[DATASET SECTION]
****************************************

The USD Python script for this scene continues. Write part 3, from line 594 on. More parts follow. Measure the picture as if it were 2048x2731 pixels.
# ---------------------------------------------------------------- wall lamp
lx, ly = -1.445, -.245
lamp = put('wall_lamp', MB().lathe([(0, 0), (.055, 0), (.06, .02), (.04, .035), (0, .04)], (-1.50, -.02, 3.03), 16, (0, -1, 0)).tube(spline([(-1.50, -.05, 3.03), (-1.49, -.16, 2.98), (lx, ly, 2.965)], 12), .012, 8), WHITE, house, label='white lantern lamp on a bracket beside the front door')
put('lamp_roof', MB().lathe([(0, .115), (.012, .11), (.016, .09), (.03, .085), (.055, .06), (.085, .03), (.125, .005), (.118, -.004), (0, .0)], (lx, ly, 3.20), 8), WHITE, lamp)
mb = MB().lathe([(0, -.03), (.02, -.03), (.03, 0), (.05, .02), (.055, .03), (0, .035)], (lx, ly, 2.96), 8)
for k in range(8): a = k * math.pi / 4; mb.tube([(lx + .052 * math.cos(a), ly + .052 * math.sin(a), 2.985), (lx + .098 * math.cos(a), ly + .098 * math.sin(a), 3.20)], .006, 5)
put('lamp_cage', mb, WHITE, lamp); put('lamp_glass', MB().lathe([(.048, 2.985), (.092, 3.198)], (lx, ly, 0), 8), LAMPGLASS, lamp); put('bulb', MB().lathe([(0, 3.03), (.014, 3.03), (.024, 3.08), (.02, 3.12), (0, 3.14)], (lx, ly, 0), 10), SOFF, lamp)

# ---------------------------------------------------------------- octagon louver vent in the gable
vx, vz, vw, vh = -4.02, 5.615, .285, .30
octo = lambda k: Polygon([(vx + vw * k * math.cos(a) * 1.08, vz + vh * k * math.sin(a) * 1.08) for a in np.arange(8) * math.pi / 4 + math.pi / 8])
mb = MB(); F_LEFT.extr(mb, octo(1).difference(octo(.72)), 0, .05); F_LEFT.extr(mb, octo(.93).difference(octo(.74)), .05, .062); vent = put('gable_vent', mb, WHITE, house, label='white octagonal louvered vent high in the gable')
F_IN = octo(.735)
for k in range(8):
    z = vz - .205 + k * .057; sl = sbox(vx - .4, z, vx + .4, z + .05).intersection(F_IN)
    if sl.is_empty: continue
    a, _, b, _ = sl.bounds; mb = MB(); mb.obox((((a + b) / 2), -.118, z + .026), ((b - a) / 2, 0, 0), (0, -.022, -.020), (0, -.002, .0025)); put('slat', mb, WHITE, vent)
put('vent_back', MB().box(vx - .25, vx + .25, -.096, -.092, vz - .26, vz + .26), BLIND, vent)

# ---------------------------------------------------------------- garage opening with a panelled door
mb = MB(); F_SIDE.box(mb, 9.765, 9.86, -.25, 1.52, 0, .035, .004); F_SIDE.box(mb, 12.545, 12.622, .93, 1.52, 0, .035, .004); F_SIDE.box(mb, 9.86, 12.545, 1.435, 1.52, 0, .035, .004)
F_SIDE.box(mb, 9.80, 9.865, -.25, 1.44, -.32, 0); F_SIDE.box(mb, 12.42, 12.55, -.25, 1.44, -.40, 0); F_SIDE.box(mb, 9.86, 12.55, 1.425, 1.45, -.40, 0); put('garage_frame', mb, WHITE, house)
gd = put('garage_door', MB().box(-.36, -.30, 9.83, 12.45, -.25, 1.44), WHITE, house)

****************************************

[EXERCISE REQUIREMENTS] Can you write out the lines above, from the first one through the one containing "put('lamp_cage', mb, WHITE, lamp);", exactly as they appear and nothing more?

[PROBLEM SOLUTION]
The USD Python script for this scene continues. Write part 3, from line 594 on. More parts follow. Measure the picture as if it were 2048x2731 pixels.
# ---------------------------------------------------------------- wall lamp
lx, ly = -1.445, -.245
lamp = put('wall_lamp', MB().lathe([(0, 0), (.055, 0), (.06, .02), (.04, .035), (0, .04)], (-1.50, -.02, 3.03), 16, (0, -1, 0)).tube(spline([(-1.50, -.05, 3.03), (-1.49, -.16, 2.98), (lx, ly, 2.965)], 12), .012, 8), WHITE, house, label='white lantern lamp on a bracket beside the front door')
put('lamp_roof', MB().lathe([(0, .115), (.012, .11), (.016, .09), (.03, .085), (.055, .06), (.085, .03), (.125, .005), (.118, -.004), (0, .0)], (lx, ly, 3.20), 8), WHITE, lamp)
mb = MB().lathe([(0, -.03), (.02, -.03), (.03, 0), (.05, .02), (.055, .03), (0, .035)], (lx, ly, 2.96), 8)
for k in range(8): a = k * math.pi / 4; mb.tube([(lx + .052 * math.cos(a), ly + .052 * math.sin(a), 2.985), (lx + .098 * math.cos(a), ly + .098 * math.sin(a), 3.20)], .006, 5)
put('lamp_cage', mb, WHITE, lamp); put('lamp_glass', MB().lathe([(.048, 2.985), (.092, 3.198)], (lx, ly, 0), 8), LAMPGLASS, lamp); put('bulb', MB().lathe([(0, 3.03), (.014, 3.03), (.024, 3.08), (.02, 3.12), (0, 3.14)], (lx, ly, 0), 10), SOFF, lamp)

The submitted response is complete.